The Paybacks

w/Superdrag, Ozma

Mon March 31, Crocodile, $10, 6:30 pm (all ages).

Certain singers develop voices that tell their story before you even begin to hear their lyrics. A trembling, stuttered presentation warns of a life spent drowning in broken hearts and lost hopes. An old-man blues demeanor can tell of hardship turned to hardened determination, and a voice that grinds its words like a trash compactor, well, that's the domain of Wendy Case, the frontwoman for Detroit's best answer to Cheap Trick, the Paybacks.
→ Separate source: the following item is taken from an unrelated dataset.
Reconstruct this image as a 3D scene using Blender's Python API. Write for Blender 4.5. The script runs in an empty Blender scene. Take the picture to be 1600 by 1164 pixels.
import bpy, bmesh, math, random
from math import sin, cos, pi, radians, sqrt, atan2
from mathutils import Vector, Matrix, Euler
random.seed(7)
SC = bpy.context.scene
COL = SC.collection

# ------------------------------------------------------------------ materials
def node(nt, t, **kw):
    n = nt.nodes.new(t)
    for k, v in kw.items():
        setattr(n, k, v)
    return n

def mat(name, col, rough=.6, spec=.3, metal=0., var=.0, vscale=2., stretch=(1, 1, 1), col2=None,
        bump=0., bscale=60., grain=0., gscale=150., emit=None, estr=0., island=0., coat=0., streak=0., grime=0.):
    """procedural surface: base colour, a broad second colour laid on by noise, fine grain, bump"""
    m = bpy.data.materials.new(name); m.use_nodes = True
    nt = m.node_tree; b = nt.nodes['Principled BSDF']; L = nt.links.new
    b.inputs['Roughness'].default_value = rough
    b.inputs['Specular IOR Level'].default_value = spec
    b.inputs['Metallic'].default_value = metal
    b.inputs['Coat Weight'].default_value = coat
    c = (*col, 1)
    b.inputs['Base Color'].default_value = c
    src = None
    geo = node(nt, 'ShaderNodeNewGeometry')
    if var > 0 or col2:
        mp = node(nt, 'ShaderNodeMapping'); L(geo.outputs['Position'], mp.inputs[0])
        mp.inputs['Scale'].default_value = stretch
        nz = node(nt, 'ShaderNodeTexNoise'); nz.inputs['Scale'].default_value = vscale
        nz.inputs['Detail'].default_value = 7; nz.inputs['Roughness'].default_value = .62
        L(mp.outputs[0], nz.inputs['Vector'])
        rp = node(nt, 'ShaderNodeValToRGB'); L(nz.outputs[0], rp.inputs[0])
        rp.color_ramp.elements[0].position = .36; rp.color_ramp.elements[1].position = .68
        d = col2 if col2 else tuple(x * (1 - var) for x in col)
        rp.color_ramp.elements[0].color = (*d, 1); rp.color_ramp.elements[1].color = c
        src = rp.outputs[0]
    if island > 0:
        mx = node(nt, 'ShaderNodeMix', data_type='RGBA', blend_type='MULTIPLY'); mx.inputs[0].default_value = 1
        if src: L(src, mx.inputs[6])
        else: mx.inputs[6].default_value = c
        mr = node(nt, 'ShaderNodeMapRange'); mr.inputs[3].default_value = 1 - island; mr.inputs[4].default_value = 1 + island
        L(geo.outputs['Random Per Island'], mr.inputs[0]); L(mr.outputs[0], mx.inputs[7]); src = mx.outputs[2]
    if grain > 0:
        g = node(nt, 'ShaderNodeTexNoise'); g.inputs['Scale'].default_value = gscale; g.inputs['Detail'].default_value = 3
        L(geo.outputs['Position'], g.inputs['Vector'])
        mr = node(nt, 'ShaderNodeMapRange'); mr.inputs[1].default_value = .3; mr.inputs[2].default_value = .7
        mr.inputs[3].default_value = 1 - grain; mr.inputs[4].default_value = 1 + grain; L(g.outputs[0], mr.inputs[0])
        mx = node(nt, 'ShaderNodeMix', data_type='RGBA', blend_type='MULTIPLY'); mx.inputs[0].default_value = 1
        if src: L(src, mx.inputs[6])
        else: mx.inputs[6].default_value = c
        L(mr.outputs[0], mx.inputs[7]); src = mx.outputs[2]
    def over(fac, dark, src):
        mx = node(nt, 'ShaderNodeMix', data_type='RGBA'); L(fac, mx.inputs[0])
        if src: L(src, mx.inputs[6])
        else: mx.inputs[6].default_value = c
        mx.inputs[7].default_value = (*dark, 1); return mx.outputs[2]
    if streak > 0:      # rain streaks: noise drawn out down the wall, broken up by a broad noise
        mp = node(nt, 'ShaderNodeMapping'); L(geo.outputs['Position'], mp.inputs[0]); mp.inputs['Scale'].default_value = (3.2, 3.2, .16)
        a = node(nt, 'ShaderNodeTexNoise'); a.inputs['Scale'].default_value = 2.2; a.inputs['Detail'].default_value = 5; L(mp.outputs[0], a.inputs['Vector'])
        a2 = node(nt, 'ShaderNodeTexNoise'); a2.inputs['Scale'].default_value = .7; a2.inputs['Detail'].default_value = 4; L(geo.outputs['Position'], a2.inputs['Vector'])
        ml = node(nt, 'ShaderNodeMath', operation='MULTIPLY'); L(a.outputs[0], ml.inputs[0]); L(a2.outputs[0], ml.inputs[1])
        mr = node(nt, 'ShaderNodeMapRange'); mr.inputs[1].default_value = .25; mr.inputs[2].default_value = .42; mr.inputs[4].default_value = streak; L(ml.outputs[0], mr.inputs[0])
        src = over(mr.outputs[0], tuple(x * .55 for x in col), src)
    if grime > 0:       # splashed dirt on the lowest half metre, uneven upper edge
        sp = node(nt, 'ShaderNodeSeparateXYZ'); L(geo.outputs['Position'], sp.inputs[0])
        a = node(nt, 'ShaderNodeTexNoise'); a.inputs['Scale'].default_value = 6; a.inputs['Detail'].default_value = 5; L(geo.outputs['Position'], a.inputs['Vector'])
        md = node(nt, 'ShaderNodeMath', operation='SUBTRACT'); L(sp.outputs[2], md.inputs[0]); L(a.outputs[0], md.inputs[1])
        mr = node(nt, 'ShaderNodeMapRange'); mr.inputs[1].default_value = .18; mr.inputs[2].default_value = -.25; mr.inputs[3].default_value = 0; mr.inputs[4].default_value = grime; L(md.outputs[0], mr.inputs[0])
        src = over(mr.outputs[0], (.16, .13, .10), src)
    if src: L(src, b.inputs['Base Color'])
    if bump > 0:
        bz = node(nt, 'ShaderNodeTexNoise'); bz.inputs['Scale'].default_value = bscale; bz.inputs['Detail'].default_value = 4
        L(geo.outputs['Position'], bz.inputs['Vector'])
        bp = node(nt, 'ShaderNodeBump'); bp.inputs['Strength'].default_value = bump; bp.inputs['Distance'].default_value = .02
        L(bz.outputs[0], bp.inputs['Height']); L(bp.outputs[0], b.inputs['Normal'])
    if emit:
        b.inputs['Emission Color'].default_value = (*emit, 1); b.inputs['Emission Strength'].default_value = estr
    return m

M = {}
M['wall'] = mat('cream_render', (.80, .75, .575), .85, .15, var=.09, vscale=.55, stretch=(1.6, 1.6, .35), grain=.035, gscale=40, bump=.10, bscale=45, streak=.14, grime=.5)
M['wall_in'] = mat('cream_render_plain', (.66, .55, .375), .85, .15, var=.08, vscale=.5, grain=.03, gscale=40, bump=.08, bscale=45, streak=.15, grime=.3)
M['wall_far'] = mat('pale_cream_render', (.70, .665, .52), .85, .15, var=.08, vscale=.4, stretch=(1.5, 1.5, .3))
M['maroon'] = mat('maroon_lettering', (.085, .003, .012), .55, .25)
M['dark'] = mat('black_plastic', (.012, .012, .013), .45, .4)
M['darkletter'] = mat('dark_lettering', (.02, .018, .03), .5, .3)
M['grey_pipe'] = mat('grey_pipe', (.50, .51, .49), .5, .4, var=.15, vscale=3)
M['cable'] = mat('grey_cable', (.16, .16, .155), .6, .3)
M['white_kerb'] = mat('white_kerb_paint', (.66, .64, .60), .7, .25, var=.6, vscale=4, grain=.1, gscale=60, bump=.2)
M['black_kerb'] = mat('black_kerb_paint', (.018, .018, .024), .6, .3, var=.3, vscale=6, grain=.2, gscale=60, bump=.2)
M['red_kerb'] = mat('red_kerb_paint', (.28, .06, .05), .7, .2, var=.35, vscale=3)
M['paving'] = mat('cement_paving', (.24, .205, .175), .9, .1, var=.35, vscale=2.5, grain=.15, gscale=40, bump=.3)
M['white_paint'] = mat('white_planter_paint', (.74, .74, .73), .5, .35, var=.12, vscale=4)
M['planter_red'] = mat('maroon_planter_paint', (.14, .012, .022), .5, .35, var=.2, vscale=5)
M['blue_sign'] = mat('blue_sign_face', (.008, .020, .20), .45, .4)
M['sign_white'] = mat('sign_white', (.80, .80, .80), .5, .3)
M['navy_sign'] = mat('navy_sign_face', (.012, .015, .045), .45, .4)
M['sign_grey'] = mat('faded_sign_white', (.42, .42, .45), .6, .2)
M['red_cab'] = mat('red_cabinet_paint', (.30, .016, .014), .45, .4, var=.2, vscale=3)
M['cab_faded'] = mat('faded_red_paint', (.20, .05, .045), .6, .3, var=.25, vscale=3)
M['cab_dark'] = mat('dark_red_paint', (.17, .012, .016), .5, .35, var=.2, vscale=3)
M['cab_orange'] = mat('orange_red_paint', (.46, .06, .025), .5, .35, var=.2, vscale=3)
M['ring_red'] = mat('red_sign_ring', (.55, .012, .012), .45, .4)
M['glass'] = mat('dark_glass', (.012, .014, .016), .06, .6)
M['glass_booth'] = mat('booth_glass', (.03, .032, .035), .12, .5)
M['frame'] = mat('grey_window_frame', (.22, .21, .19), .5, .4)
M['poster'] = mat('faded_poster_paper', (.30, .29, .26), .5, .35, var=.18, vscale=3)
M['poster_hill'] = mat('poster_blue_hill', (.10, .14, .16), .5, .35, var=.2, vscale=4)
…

Case has a voice that shows she's lived it before she even tells the stories--a masculine-sounding, grainy style that belies her easygoing demeanor with a closet of old skeletons. "If indeed a voice is born of lifestyle, then I probably did about everything to my voice that you can do," she explains with a hearty laugh. "I think it's just a case of living long enough and throwing enough energy into living, and that's reflected in what you do, how you present yourself, how you think, and even how you sound."

A child of Akron, Ohio, the Carolinas, and Ann Arbor, Michigan, Case cut her teeth in the San Francisco punk scene in the '80s, befriending legends like the Avengers' Penelope Huston, as well as members of the Nuns, Crime, and Flipper, but falling into a world that was both literally and figuratively dying a slow death. "It was the end of the punk rock scene, and everybody was barely hanging in there. Everybody started doing too many drugs, and that's about the time I got there," she says. "So needless to say it was a cultural as well as a musical endeavor, and I sort of lived the life for a while. I was a curious kid who got a little more wrapped up in that whole drug culture than I should have. But I don't regret any of it. I've certainly lost a lot of friends along the way, and there are aspects that proved to be very unpleasant over time, but I learned a lot."

After bottoming out in the Bay Area, Case moved back to Michigan to "lick her wounds," and started playing in different bands that eventually led to her hooking up with the Paybacks crew (drummer Mike Latulippe and bassist John Szymanski, who are also in the Henchmen, with guitarist Marco Delicato--who has since been replaced by Danny Methric). The band got its first big break as the opening act on White Stripes frontman Jack White's 2001 comp, The Sympathetic Sounds of Detroit, with the single "Black Girl," a definite standout against heavyweights like the Stripes, the Von Bondies, and the Dirtbombs. But beyond the Detroit superstar blessing, the Paybacks have proven their longevity with a mix of pop hooks that launch out between hard-rock riffs (stemming from the band's love of both Alice Cooper and the Cars) and Case's lyrics, which stride past tough-chick stereotypes into a world of older-and-wiser honesty.

"Just You Wait," the opening track off the band's 2002 debut, Knock Loud, jump-starts with the line, "Just you wait 'til I get home, I know, it'll be better than before/And when I walk right through that door, I won't be afraid to love you anymore," with Case admitting she's been selfish, unkind, and unexpressive in the relationship. On "Thin Air," she sings, "Everybody's got the answers for me/Everybody thinks they know what's right, so right/How do they know what I need.... Your affection is a new toy/I'll do all I can to break it/I can never have the nice things, 'cause I don't know how to take it." Hers isn't the case of a woman with a manhandled voice attempting to clone hard-rock machismo--she's simply singing the truths she's lived through, which, combined with a sandpapered voice that could smooth the spikes off barbed wire, makes for a compelling performance on multiple levels.

"For me, [songwriting] was a matter of maturing--not just musically, but as a human being, living through all of that and arriving right side up and making enough sense of it to write songs about it," she says. "I totally had to grow into it, though, because I think the only time you really begin to show any great evolution is when you begin to tell the truth.